Keeping it relatively short is about as much as I can say about Kevin Murphy or David Nangle.  Nangle had one nice impromptu moment (he tore down the Mike Geary sticker after Geary made a reference to Nangle 'flooding the zone' with challengers to water down a primary opponent), and he cracked at himself with a Seabrook, NH line (again, self-effacing really works when it's authentic).  Murphy had some badly-done Photoshopped images, which seemed unoriginal (mostly due to the batting order, though).
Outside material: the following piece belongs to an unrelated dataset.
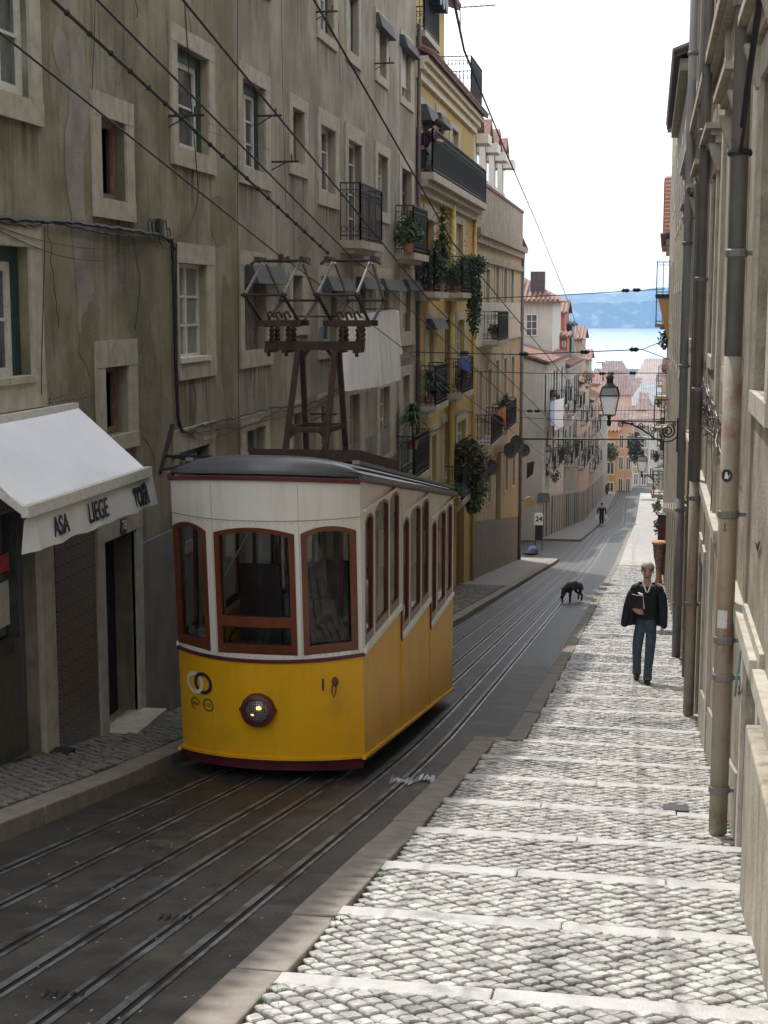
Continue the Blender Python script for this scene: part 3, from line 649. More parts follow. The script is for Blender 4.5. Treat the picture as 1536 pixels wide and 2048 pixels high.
m=MB(); m.box(X-.02,X+.018,onX(288,1300,X).y,gy-.02,-9,-2.6); m.build('stained_base',grey_base,LB)
# awning
yA,yB=None,None
Yf1=13.38; Xf=-.3511*Yf1; zf=-.1176*Yf1; Yf0=abs(Xf/.4447); 
AW=thing('shop_awning','white fabric shop awning lettered along its hanging valance over the shopfront','awning',(X,12,-1))
m=MB(); N=40
top=[(X+.04+(Xf-X-.04)*k/6,-.93+(zf+.02+.93)*k/6) for k in range(7)]
for (xa,za),(xb,zb) in zip(top,top[1:]):
    for k in range(N):
        a=Yf0+(Yf1-Yf0)*k/N; b=Yf0+(Yf1-Yf0)*(k+1)/N
        sg=lambda yy,xx:-.035*math.sin((yy-Yf0)/(Yf1-Yf0)*math.pi)*math.sin((xx-X)/(Xf-X)*math.pi)+.004*math.sin((yy-Yf0)*4.3+(xx-X)*3)*((xx-X)/(Xf-X))
        m.poly((xa,a,za+sg(a,xa)),(xa,b,za+sg(b,xa)),(xb,b,zb+sg(b,xb)),(xb,a,zb+sg(a,xb)))
AC=M('white_awning_vinyl',(.66,.68,.72),(.74,.76,.79),2,.32,.05,20,dirt=(.5,.5,.5),dirt_amt=.3)
m.build('canopy',AC,AW,smooth=True)
m=MB(); m.bar((Xf+.02,Yf0-.03,zf),(Xf+.02,Yf1+.03,zf),.06,.09); m.bar((X+.1,Yf1-.02,-1.1),(Xf,Yf1-.02,zf),.035); m.bar((X+.1,Yf0+.02,-1.1),(Xf,Yf0+.02,zf),.05,.06); m.bar((X+.06,Yf0,-.96),(X+.06,Yf1,-.96),.07,.07)
m.build('awning_frame',white_frame,AW)
zv=zf-.05; hv=.27
m=MB(); N=26; vp=lambda t,q:(Xf+.02+.05*q+.012*math.sin(t*19)*q,Yf0+.14+(Yf1+.12-Yf0-.14)*t,zv-hv*q+.008*math.sin(t*31)*q)
for k in range(N):
    for j in range(3):
        a,b=k/N,(k+1)/N;p,q=j/3,(j+1)/3; m.poly(vp(a,p),vp(b,p),vp(b,q),vp(a,q))
m.add([vp(0,0),vp(.0,1),(Xf-.06,Yf0+.06,zv-hv*1.1),(Xf-.04,Yf0+.09,zv-.03)],[(0,1,2,3)])
VL=m.build('valance',M('valance_vinyl',(.52,.52,.48),(.60,.60,.56),5,.5,.1,30,dirt=(.3,.3,.27),dirt_amt=.4),AW,smooth=True)
ink=M('navy_lettering',(.012,.014,.03),None,rough=.5)
def vt(body,t,size,sx=1,mat=ink,dz=0,bold=0,nm='lettering'):
    c=vp(t,.52); text(body,size,MX((c[0]+.012,c[1],c[2]+dz),(0,1,0),(-.12,0,1),(1,0,.1)),mat,VL,nm,bold=bold,sx=sx,ext=.003)
vt('ASA',.16,.22,.8,bold=.003); vt('LIEGE',.45,.235,.8,bold=.003); vt('TOFA',.85,.235,.66,bold=.012,dz=-.02); vt('CAFÉS',.87,.055,.9,dz=.085)
# ---------------- tram (funicular car) ----------------
tw=M('tram_cream_paint',(.72,.70,.63),(.78,.76,.70),1.5,.38,.08,12,streak=(.48,.43,.34),streak_amt=.35)
ty_=M('tram_yellow_paint',(.74,.385,.006),(.80,.43,.010),1.2,.42,.06,8,spec=.35,dirt=(.42,.24,.03),dirt_amt=.35,dscale=1.6,streak=(.45,.25,.02),streak_amt=.3)
tmr=M('tram_maroon_paint',(.085,.012,.02),(.12,.02,.03),3,.45)
twood=M('varnished_frame',(.105,.027,.011),(.17,.048,.019),14,.3,.1,60,stretch=(1,1,.2))
trf=M('tram_roof_paint',(.085,.09,.10),(.14,.145,.155),2.5,.33,.15,9,dirt=(.10,.10,.10),dirt_amt=.4)
tint=M('tram_interior_wood',(.05,.028,.016),(.09,.05,.03),6,.6)
def clear_glass():
    m=bpy.data.materials.new('clear_pane'); m.use_nodes=True; n=m.node_tree.nodes; L=m.node_tree.links; b=n['Principled BSDF']; n.remove(b)
    tr=n.new('ShaderNodeBsdfTransparent'); tr.inputs[0].default_value=(.8,.83,.83,1); gl=n.new('ShaderNodeBsdfGlossy'); gl.inputs['Roughness'].default_value=.03; fz=n.new('ShaderNodeFresnel'); fz.inputs[0].default_value=1.5
    mx=n.new('ShaderNodeMixShader'); L.new(fz.outputs[0],mx.inputs[0]); L.new(tr.outputs[0],mx.inputs[1]); L.new(gl.outputs[0],mx.inputs[2]); L.new(mx.outputs[0],n['Material Output'].inputs[0]); return m
cg=clear_glass()
TX0,TX1,TY,TL=-4.25,-2.5,12.9,6.35; TC=(TX0+TX1)/2; HW=(TX1-TX0)/2; BOW=.42
TR=thing('tram','yellow and cream funicular tram car with two pantographs, coming up the street','tram',(TC,TY+3,zr(TY+3)))
def fmap(u,z,off=0,back=False):
    dy=BOW*(1-abs(u)**2.2); nx=u*.45; 
    if back: return (TC+(HW+off)*u,TY+TL+dy*.6+off,z-.99)
    return (TC+(HW-.0)*u+nx*off,TY-dy-off*.9-(z+3.15)*.09,z)
def smap(side):
    return lambda u,z,off=0: ((TX1+off) if side>0 else (TX0-off),u-((z+3.15)*.09 if u<TY+.005 else 0),z)
def arch(u0,u1,z0,z1,rise,n=8):
    pts=[(u0,z0),(u1,z0)]
    for k in range(n+1):
        t=k/n; u=u1+(u0-u1)*t; pts.append((u,z1+rise*(1-(2*t-1)**2)))
    return pts
def archbig(wn): u0,u1,z0,z1,rise=wn; return arch(u0,u1,z0,z1,rise)
def panel(mb,mp,u0,u1,zb,zt,wins,th=.04,step=.12,mi=0):
    def col(a,b,lo0,lo1,hi0,hi1):
        for off,rev in((0,0),(-th,1)):
            q=[mp(a,lo0,off),mp(b,lo1,off),mp(b,hi1,off),mp(a,hi0,off)]
            mb.poly(*(q[::-1] if rev else q),mi=mi)
    cur=u0
    def gap(a,b):
        n=max(1,int(abs(b-a)/step)+1)
        for k in range(n):
            p=a+(b-a)*k/n;q=a+(b-a)*(k+1)/n; col(p,q,zb(p),zb(q),zt(p),zt(q))
    for (a,b,z0,z1,rise) in wins:
        if a>cur+1e-6: gap(cur,a)
        n=8
        for k in range(n):
            p=a+(b-a)*k/n;q=a+(b-a)*(k+1)/n; tp=2*k/n-1;tq=2*(k+1)/n-1
            col(p,q,zb(p),zb(q),z0,z0); col(p,q,z1+rise*(1-tp*tp),z1+rise*(1-tq*tq),zt(p),zt(q))
        cur=b
    if u1>cur+1e-6: gap(cur,u1)
def wframe(mp,wn,fw,parent,uscale=1.,transom=None,name='window',glassm=None,fb=None):
    u0,u1,z0,z1,rise=wn; o=arch(u0,u1,z0,z1,rise,10); f=fw/uscale; i_=arch(u0+f,u1-f,z0+(fb or fw),z1-fw*.6,rise*.8,10); n=len(o); m=MB()
    def dens(pts): # subdivide bottom edge for curvature
        return pts
    pf,pd=(.016,-.05) if uscale!=1. else (.004,-.03); O1=[mp(p[0],p[1],pf) for p in o];O0=[mp(p[0],p[1],pd) for p in o];I1=[mp(p[0],p[1],pf*.6) for p in i_];I0=[mp(p[0],p[1],pd) for p in i_]
    m.add(O1+I1,[(k,(k+1)%n,n+(k+1)%n,n+k) for k in range(n)]); m.add(O0+I0,[(k,(k+1)%n,n+(k+1)%n,n+k) for k in range(n)])
    m.add(O1+O0,[(k,(k+1)%n,n+(k+1)%n,n+k) for k in range(n)]); m.add(I1+I0,[(k,(k+1)%n,n+(k+1)%n,n+k) for k in range(n)])
    if transom:
        a,b=transom; K=6
        for k in range(K):
            p=u0+f+(u1-u0-2*f)*k/K;q=u0+f+(u1-u0-2*f)*(k+1)/K
            m.hexa([mp(p,a,-.045),mp(q,a,-.045),mp(q,a,.008),mp(p,a,.008)],[mp(p,b,-.045),mp(q,b,-.045),mp(q,b,.008),mp(p,b,.008)])
    w_=m.build(name,twood,parent)
    g=MB(); gi=[mp(p[0],p[1],-.02) for p in i_]; c=mp((u0+u1)/2,(z0+z1)/2,-.02); g.add(gi+[c],[(k,(k+1)%n,n) for k in range(n)]); g.build('pane',glassm or cg,w_)
    return w_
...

Then in came Bernie Lynch as the sleeper pick. From the backcourt, he called some isolation plays...he splashed a trey in Jim Campanini's eye and ran down the court with his arm fully extended.  With a weather joke that tied Elliott's mayoralty with climate change in hell, Bernie scored again on a finger roll, untouched. He threw a final salute toward the delegation following a baseline jumper, and then ambled toward the bench during a change of possession so that Mike McDonald could get on the court.

Mike, by the way, was funnier than everyone else put together.

And then it was time to go on a 28-hour work binge.

Thankfully, this week is SIP (Sloan Innovation Period) which means I'm captive in a classroom that I can't escape (but which has afforded me the opportunity to write this summary)...So in the spirit of Thanks Patrick's Day, thank you for reading, as always.